Google to Remove UK Titles From Digital Program

Authorlink News/09/10/09–According to several news sources, including The Telegraph <http://www.telegraph.co.uk/technology/google/6151136/Google-Books-project-to-remove-European-titles.html> in the UK, Google has decided to remove books owned by European authors and publishers from its Book Search project. The search giant is embroiled in a controversial legal settlement in the

U.S.

Books still on sale in Europe will no longer be available in the US and will be deleted from the database, according to the blog MixMySalad. <http://mixmysalad.blogspot.com/2009/09/google-books-project-to-remove-european.html> The search giant would not say how many titles were affected by the move. The company now will have to negotiate agreements with European publishers and authors if it wants to include those titles in its book scanning project, which will make millions of books fully searchable online.

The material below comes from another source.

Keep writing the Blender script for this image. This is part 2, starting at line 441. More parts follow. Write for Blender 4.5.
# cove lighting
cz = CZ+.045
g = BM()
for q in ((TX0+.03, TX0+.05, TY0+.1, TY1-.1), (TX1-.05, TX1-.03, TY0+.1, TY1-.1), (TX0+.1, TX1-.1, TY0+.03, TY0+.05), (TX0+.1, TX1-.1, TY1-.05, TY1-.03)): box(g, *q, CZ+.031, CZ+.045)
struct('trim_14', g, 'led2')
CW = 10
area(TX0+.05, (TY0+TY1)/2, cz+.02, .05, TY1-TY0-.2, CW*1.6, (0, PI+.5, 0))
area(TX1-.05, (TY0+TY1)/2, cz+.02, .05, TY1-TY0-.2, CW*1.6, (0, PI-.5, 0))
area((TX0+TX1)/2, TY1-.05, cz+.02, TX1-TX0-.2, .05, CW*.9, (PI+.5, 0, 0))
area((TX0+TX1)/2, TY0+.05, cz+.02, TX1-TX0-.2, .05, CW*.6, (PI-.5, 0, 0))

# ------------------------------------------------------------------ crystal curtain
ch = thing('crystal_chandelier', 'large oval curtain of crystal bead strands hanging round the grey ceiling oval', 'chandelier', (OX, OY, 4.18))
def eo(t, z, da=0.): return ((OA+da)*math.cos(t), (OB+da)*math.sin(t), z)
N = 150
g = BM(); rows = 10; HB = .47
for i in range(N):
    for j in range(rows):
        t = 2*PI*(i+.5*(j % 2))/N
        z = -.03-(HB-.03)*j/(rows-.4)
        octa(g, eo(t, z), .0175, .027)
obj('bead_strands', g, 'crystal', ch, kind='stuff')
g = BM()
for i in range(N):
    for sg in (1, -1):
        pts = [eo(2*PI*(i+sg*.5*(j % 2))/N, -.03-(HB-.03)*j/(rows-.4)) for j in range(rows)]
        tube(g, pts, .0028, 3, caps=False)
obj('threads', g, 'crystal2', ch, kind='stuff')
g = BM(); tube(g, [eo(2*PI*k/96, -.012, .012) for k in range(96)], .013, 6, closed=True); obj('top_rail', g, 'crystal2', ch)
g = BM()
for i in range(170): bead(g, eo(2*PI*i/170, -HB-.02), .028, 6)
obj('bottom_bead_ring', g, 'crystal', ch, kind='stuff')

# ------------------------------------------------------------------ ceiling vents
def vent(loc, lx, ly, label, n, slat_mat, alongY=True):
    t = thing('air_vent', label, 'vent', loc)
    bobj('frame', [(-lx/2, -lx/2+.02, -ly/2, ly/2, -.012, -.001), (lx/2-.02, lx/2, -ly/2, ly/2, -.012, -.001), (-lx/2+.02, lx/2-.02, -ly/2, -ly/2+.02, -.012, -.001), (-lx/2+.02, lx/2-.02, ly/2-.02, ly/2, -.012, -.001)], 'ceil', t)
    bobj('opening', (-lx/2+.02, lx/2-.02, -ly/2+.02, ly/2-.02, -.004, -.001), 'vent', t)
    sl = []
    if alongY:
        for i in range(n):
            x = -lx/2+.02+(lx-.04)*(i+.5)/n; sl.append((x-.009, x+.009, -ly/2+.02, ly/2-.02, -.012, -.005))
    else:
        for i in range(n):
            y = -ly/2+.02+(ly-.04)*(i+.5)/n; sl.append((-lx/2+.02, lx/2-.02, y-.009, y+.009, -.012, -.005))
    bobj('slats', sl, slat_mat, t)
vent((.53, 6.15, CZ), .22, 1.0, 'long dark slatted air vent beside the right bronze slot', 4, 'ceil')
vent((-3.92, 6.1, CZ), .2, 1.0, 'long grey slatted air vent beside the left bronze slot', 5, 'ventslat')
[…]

"The parties to the settlement agreement have sent a letter to several national publisher associations in Europe to clarify that books that are commercially available in Europe will be treated as commercially available under the settlement," said a Google spokesman in a statement. "Such books can only be displayed to US users if expressly authorized by rights holders."

Google has digitized around seven million books so far as part of the project. About 70 per cent of published works are believed to be out-of-print while still under copyright.

Jessica Sanger, a spokesman for the German Publishers and Booksellers Association, welcomed the move. "It’s a step in the right direction," she said. "But it’s not enough for our members to sleep peacefully."

The blog reported that Google has already agreed to bring two European representatives on to its Books Rights Registry, a group set up in the wake of a class-action lawsuit to help oversee the digitization project. The Registry will provide revenue from sales and online advertising to those authors and rights holders who agree to make their books available for scanning.

The Authors Guild in the US and the Association of American Publishers filed a copyright infringement suit against Google last year and Google agreed to pay $125 million and set up a Book Rights Registry to settle the case. A final Court fairness hearing is scheduled October 7.

The European Union has its own publicly-funded book digitization project, known as Europeana, and agrees in broad terms with the principle of making out-of-print and "orphaned" books – those works still under copyright but with no traceable rights holder – more easily available.

A number of technology companies, including Microsoft, Yahoo! and Amazon, library organizations and other groups have filed briefs seeking changes in the settlement

A Fairness Hearing to decide whether to grant final approval of the settlement is scheduled October 7, 2009 at 10 a.m. in Courtroom 11A of the United States District Court for the Southern District of New York, United States Courthouse, located at 500 Pearl Street, New York, New York 10007. Meanwhile, the Justice Department continues its investigation of the settlement, and has been given a deadline of September 18 to present any concerns to the Court.